## START Exercise inputs

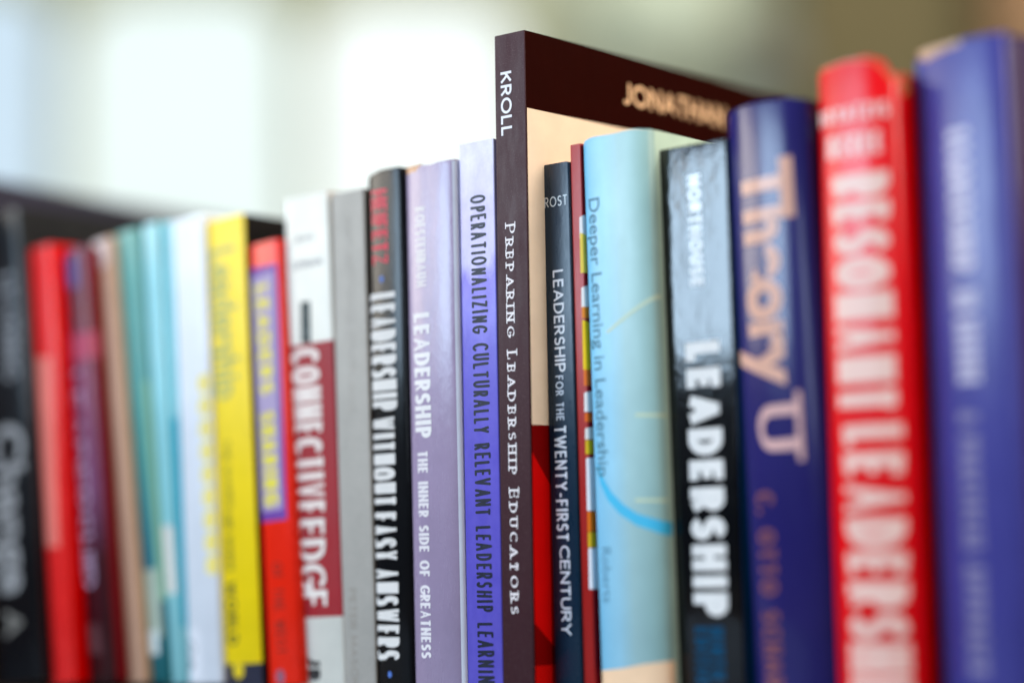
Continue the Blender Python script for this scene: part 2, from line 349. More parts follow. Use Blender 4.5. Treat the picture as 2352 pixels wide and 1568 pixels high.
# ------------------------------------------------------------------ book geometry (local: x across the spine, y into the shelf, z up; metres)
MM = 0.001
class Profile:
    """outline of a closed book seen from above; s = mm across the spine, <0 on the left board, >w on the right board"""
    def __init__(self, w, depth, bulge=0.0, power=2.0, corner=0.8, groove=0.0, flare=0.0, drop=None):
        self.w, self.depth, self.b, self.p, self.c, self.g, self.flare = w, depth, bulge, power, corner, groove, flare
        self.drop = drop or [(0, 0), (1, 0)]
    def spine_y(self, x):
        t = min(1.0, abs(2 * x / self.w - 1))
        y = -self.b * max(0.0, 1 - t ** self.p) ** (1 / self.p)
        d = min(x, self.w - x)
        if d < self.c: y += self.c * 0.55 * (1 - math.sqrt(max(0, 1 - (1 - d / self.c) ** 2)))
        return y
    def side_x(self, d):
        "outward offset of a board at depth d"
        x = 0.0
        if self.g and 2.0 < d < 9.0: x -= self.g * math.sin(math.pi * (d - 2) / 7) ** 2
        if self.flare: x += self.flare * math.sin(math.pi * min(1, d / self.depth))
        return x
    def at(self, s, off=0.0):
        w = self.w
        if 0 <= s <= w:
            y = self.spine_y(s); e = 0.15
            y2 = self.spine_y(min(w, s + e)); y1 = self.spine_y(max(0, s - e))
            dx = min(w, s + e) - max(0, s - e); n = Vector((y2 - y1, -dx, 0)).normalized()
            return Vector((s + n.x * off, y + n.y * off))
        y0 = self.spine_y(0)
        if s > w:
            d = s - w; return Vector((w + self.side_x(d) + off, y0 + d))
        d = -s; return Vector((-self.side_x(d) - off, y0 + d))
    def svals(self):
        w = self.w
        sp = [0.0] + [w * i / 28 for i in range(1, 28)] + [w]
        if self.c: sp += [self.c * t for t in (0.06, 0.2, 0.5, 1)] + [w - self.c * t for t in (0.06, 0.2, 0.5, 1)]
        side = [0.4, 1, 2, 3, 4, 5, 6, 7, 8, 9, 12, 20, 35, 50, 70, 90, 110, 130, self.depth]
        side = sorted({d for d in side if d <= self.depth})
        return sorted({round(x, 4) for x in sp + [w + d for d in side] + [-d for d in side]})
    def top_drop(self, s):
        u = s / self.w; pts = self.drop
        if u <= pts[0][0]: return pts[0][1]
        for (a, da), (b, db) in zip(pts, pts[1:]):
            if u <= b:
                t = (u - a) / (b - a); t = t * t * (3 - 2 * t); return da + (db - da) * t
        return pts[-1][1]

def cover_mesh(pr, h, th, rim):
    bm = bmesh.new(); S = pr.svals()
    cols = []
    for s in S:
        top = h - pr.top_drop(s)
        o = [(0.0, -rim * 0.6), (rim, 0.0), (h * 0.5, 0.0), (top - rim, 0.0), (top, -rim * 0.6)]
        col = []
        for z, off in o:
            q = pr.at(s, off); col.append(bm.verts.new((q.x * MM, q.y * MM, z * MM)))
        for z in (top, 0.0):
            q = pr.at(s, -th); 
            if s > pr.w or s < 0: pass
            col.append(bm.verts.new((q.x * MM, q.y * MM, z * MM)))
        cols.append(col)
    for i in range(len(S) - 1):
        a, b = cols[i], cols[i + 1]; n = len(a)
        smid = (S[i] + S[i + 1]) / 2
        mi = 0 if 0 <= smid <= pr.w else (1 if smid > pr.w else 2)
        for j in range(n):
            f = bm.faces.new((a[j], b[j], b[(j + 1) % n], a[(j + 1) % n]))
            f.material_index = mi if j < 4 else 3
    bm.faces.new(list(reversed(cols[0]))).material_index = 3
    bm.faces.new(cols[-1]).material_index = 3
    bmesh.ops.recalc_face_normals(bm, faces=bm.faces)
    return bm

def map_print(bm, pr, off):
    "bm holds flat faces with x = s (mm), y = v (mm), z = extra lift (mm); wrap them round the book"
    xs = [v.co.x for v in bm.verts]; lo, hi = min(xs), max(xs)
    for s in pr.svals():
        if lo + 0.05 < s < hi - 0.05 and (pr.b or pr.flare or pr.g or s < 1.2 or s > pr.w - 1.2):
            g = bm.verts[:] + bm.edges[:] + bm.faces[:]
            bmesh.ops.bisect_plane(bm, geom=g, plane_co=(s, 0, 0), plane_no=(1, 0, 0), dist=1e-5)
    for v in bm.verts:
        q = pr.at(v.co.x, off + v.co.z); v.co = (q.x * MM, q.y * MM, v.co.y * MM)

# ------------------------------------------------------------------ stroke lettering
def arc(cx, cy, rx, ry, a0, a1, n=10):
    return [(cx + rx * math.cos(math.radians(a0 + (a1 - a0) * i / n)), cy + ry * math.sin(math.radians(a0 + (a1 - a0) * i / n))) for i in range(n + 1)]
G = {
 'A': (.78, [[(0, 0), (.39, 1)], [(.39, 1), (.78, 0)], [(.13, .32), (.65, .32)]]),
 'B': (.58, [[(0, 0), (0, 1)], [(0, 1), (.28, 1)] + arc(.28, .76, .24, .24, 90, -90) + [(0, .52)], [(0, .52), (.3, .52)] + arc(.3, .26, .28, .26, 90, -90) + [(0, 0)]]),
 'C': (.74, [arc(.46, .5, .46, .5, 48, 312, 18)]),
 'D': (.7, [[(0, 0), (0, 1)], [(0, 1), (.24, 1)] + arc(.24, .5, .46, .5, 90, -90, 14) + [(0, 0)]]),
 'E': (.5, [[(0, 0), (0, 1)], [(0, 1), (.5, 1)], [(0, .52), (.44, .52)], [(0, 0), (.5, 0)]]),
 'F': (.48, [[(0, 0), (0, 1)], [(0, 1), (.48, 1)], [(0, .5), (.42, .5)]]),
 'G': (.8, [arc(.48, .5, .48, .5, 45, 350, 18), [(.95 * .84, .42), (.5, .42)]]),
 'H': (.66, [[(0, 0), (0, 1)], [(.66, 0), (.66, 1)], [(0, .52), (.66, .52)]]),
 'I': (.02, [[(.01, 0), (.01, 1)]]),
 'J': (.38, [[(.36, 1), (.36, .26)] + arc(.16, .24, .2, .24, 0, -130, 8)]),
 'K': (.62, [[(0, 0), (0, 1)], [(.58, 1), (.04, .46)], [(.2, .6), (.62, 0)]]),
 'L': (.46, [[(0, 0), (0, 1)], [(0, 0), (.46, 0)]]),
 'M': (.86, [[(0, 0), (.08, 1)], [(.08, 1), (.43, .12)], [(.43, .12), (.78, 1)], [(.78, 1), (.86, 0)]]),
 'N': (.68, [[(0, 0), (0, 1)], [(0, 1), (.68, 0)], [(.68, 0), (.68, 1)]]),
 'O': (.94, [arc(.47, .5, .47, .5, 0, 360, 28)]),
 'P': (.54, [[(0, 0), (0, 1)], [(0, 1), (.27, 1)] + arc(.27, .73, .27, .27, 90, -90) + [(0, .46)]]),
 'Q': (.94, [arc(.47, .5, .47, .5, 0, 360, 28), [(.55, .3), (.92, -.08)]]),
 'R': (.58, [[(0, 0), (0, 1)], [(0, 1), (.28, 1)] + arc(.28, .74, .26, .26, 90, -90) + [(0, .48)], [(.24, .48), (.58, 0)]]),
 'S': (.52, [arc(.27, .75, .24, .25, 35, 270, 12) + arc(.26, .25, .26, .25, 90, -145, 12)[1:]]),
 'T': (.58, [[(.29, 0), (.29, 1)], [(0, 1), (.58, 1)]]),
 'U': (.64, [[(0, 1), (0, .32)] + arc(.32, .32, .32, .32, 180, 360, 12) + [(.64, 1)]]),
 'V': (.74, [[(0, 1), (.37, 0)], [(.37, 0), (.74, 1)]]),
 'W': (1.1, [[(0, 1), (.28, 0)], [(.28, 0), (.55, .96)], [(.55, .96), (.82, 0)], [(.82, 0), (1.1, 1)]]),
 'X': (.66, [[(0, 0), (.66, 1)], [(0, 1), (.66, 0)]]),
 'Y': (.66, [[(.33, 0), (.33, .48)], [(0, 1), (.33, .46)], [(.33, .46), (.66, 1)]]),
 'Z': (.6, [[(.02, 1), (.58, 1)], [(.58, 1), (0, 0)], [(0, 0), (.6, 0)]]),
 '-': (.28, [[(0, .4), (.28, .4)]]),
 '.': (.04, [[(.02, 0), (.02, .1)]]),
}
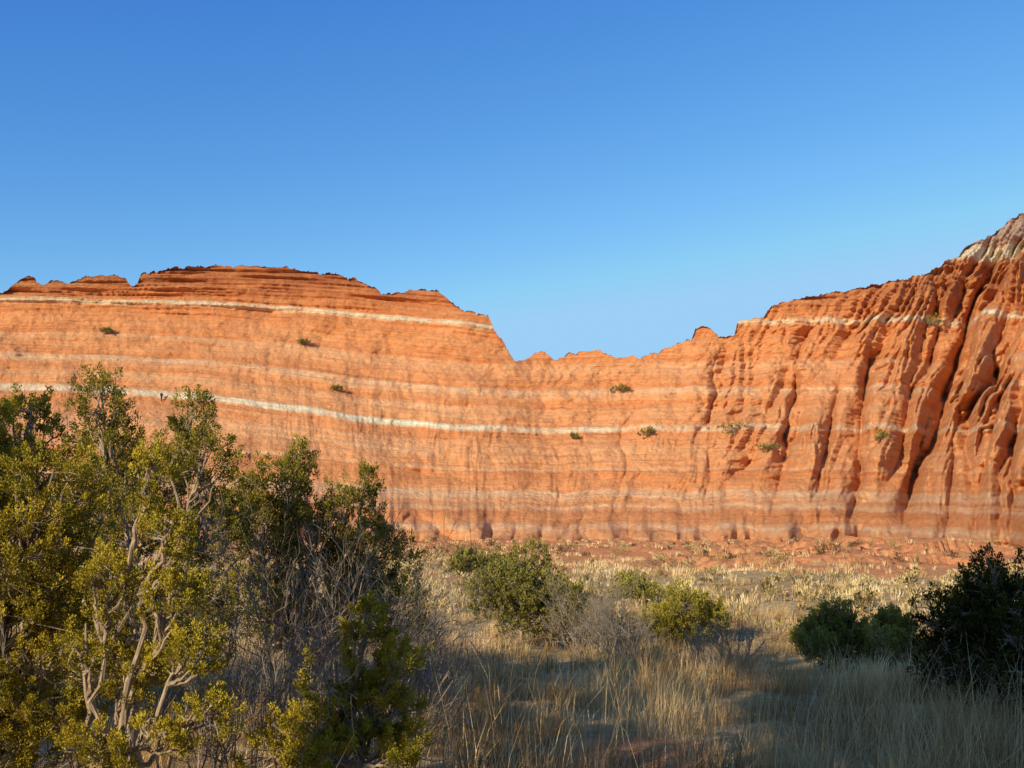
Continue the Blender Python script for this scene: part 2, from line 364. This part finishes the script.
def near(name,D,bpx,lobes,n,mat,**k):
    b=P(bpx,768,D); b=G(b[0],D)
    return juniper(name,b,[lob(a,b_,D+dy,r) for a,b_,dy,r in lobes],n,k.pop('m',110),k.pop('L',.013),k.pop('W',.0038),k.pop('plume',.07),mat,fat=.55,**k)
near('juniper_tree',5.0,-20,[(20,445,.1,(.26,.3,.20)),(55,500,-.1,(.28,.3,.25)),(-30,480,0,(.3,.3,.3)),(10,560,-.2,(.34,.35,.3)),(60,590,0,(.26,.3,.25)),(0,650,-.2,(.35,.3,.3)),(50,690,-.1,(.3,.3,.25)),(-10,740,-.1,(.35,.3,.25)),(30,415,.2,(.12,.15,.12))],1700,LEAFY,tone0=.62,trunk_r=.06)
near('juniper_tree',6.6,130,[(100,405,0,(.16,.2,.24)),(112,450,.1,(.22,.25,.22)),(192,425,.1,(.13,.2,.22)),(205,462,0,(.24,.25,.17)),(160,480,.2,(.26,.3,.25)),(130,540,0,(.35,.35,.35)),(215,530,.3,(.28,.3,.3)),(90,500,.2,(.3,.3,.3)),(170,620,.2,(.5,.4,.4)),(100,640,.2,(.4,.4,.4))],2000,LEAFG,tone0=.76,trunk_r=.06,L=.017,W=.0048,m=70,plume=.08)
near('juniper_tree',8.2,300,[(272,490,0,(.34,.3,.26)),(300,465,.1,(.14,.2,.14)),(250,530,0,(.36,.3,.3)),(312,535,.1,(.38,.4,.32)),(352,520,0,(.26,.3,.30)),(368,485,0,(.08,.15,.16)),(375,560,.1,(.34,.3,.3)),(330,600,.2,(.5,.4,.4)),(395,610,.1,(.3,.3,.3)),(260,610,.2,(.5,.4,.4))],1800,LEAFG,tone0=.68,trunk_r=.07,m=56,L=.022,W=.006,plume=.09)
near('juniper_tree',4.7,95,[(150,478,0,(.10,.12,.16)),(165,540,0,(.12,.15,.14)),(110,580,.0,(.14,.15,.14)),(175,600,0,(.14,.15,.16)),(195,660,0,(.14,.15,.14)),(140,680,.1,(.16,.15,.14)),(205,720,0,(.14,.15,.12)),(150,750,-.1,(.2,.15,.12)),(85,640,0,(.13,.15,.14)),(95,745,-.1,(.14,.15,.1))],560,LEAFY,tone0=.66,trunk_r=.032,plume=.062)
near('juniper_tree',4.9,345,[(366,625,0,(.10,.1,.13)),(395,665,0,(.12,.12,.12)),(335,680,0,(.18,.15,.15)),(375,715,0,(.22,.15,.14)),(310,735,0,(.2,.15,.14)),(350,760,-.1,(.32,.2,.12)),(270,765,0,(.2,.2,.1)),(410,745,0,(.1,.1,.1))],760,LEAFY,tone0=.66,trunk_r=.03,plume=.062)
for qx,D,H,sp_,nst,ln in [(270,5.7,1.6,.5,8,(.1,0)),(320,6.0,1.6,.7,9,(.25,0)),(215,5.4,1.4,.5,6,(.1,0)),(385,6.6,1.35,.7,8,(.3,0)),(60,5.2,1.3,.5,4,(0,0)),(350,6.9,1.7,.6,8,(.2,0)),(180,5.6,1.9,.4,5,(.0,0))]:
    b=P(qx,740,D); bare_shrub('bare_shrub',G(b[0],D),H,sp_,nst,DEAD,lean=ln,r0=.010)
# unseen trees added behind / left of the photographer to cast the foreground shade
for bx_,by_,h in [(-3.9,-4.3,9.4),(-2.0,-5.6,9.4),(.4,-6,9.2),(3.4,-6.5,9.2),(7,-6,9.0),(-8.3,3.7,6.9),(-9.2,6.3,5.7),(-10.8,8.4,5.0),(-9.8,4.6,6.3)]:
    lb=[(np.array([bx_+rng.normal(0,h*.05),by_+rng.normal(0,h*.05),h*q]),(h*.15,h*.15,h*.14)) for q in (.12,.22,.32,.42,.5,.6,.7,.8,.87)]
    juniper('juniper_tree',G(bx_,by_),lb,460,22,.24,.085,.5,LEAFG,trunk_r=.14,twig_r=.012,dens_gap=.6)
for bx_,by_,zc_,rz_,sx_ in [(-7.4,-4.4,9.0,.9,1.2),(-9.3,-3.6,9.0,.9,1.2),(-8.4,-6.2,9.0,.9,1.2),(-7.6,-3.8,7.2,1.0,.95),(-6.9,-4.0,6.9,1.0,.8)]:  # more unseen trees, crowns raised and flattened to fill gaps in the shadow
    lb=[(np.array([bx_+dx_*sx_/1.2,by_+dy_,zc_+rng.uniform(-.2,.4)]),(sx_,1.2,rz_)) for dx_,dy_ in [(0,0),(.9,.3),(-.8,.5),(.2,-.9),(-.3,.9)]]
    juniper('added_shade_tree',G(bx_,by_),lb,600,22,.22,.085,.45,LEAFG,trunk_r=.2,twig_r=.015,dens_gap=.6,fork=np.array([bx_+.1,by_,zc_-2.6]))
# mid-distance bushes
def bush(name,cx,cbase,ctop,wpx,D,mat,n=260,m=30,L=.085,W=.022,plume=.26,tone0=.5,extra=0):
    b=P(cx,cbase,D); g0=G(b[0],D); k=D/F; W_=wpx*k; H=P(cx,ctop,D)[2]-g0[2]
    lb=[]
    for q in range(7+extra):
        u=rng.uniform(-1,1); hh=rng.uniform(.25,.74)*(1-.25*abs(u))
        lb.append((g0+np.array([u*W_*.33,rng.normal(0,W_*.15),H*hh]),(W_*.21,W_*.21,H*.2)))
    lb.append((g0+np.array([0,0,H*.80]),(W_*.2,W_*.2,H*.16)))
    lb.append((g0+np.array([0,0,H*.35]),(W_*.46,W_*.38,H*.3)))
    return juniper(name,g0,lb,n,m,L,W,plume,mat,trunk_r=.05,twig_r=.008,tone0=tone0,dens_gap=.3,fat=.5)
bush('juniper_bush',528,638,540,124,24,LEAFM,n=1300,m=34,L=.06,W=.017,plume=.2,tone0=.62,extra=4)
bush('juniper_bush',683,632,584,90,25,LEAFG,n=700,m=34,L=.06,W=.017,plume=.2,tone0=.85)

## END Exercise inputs

→ Problem requirements:
Above this instruction are the records; retype exactly the lines from the one containing "finishes the script." up to and including the one containing "return juniper(name,b,[lob(a,b_,D+dy,r) for".

→ Exercise output:
Continue the Blender Python script for this scene: part 2, from line 364. This part finishes the script.
def near(name,D,bpx,lobes,n,mat,**k):
    b=P(bpx,768,D); b=G(b[0],D)
    return juniper(name,b,[lob(a,b_,D+dy,r) for a,b_,dy,r in lobes],n,k.pop('m',110),k.pop('L',.013),k.pop('W',.0038),k.pop('plume',.07),mat,fat=.55,**k)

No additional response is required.